Tue, December 18, 12:45 to 2:15pm, Seaport Hotel & World Trade Center, Backbay 2 Complex

Session Submission Type: Panel Session


This panel takes gender as a category of historical analysis and applies it to the study of Jewish political activity, particularly Jewish nationalism and Jewish internationalism. Through three case studies of Jewish women active on an international stage, the panelists place women within major currents of twentieth century political history and also complicate interpretations of that history by discussing gendered patterns within those currents. Zionism, Israel, and the tensions between nationalist and internationalist commitments will appear as a central themes in all three papers, as each paper locates Jewish nationalism within a spectrum of Jewish political activism seen through a gender lens.
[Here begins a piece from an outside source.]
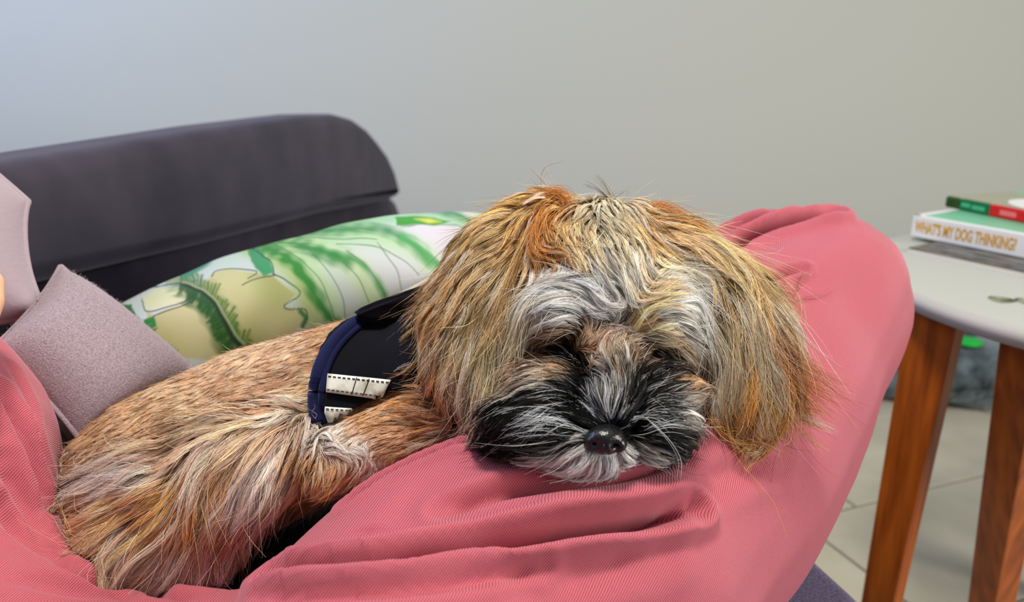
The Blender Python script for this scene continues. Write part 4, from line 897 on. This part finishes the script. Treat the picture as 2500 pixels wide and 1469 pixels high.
fill_([(80, 690), (160, 662), (250, 662), (276, 720), (266, 815), (180, 770), (130, 735)], (26, 74, 46), 5, 1.0, (46, 130, 56)); fill_([(326, 745), (392, 722), (402, 790), (340, 812)], (26, 118, 38), 5); fill_([(335, 815), (412, 798), (352, 866)], (16, 66, 24), 5)
line_([(1285, 700), (1320, 740), (1300, 790)], 14, (36, 110, 36), 0.6, 0.9)
for p_ in ([(1110, 470), (1200, 515), (1282, 590), (1185, 665), (1215, 690), (1312, 688), (1328, 740), (1300, 795)], [(740, 482), (772, 450), (900, 440), (1012, 452), (962, 500)], [(930, 540), (1040, 490), (1130, 480)], [(320, 620), (338, 690), (430, 686), (560, 640), (640, 600)], [(390, 722), (520, 680), (650, 618)], [(962, 300), (1095, 385), (1120, 470)], [(0, 640), (240, 580), (420, 545), (560, 520)], [(860, 285), (950, 290), (970, 320)]):
    line_(p_, 3.6, (34, 58, 36), 0.6, 0.9)
# lower left corner of the print, seen beyond the mauve cushion
for p_ in ([(-340, 1290), (-240, 1370), (-130, 1500)], [(-320, 1330), (-250, 1420), (-150, 1460)]): line_(p_, 14, (24, 92, 48), 0.6, 0.9)
mixc(np.clip((Q[:, 1]-1150)/200, 0, 1)*0.45, (206, 200, 160))
wash = vnoise(X@np.array([[1, 0, 0], [0, 1, 0], [0, 0, 1.]]), 40, 71); col = col*(0.80-0.05*wash[:, None])*np.clip(1+0.08*wash[:, None]*np.array([-1, 0.4, -1]), 0, 2)
ca = lcov.data.color_attributes.new('Col', 'FLOAT_COLOR', 'POINT'); ca.data.foreach_set('color', np.c_[col, np.ones(len(col))].astype(np.float32).ravel())
lroot.children[1].data.materials[0] = M_rim if len(lroot.children) > 1 else M_rim
mroot, mcov = pillow('cushion', 'mauve fuzzy knit cushion standing on its corner between trousers and dog', [P(-15, 850, .53), P(148, 650, .60), P(505, 930, .60), P(200, 1078, .53)], 0.030, 0.06, M_mauve, 150, 150, 41, 0.004, 'mauve cushions', pw=3.2)
proot, pcov = pillow('cushion', 'smooth mauve cushion at the left edge leaning on the sofa backrest', [P(-260, 120, .62), P(70, 492, .60), P(118, 765, .57), P(-300, 950, .55)], 0.035, 0.16, M_mauve2, 110, 110, 43, 0.005, 'mauve cushions', pw=2.6)
# knit fuzz
Rf, Nf = sample_mesh(mcov.data, 16000, lambda c, n: np.where(((CAM-c)*n).sum(1) > 0, 1.0, 0.05), 77); r = np.random.default_rng(78); n = len(Rf)
dr = Nf*0.5+r.normal(size=(n, 3))*0.8; dr /= np.linalg.norm(dr, axis=1)[:, None]; Lf = r.uniform(0.0012, 0.0035, (n, 1)); S = np.linspace(0, 1, 4)[None, :, None]
Cf = Rf[:, None]+dr[:, None]*Lf[:, None]*S+r.normal(size=(n, 1, 3))*0.0008*S**2; cf = np.repeat((np.array(lin((176, 160, 168)))*r.uniform(0.5, 1.25, (n, 1)))[:, None], 4, 1)
fz = hair_obj('fuzz', Cf, np.full((n, 4), 0.00010)*np.array([1, 1, .8, .3]), cf, M_hair, mroot)

# ------------------------------------------------------------------ black sheet added to stand in for deep shade between the legs
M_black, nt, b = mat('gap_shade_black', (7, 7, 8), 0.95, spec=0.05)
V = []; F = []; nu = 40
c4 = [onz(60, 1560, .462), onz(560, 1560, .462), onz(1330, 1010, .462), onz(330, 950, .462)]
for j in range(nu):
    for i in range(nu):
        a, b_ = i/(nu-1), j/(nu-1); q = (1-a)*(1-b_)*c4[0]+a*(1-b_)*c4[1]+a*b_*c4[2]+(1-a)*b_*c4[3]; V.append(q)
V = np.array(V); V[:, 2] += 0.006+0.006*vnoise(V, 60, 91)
for j in range(nu-1):
    for i in range(nu-1): a = j*nu+i; F.append((a, a+1, a+nu+1, a+nu))
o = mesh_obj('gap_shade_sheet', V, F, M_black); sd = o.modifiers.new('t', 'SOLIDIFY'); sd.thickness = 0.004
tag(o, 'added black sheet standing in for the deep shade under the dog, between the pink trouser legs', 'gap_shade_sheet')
Yet the papers illuminate three quite different realms: humanitarianism, the international feminist movement, and Israeli soft diplomacy.
Jaclyn Granick genders the health work of the Joint, Hadassah, and WIZO in Interwar Poland and Palestine, and through this comparative discussion, analyzes the limits and possibilities for Jewish women of that era participating in organized Jewish political activity across geopolitical borders. She relates this analysis to broader insights about Jewish national and international politics. Harriet Feinberg discusses the tensions between international feminism and Zionism, describing a rift between Jewish feminist Rosa Manus and Arab feminist Huda Sha’arawi over Jewish immigration to Palestine in 1939. She then looks backward to struggles of the l920s and forward to the present to contextualize that conflict. Daniel Heller presents on the politics behind the Israeli government's forays into "women's advancement" in the developing world in the 1960s and 1970s. Focusing on the Kenya-Israel School of Social Work, one of Israel’s earliest initiatives in East Africa, he traces the efforts of Israeli officials and educators to present Zionism as a model for African women’s advancement, and examines the tensions and conflicts that emerged between them and the UN representatives and Kenyan government officials involved in the school’s creation and operation. Lisa Leff, an expert on French imperialism and Jewish internationalism, will chair, and Arie Dubnov, an expert on Jewish nationalism and internationalism and its connection to the British empire and Israel, will respond to the panel.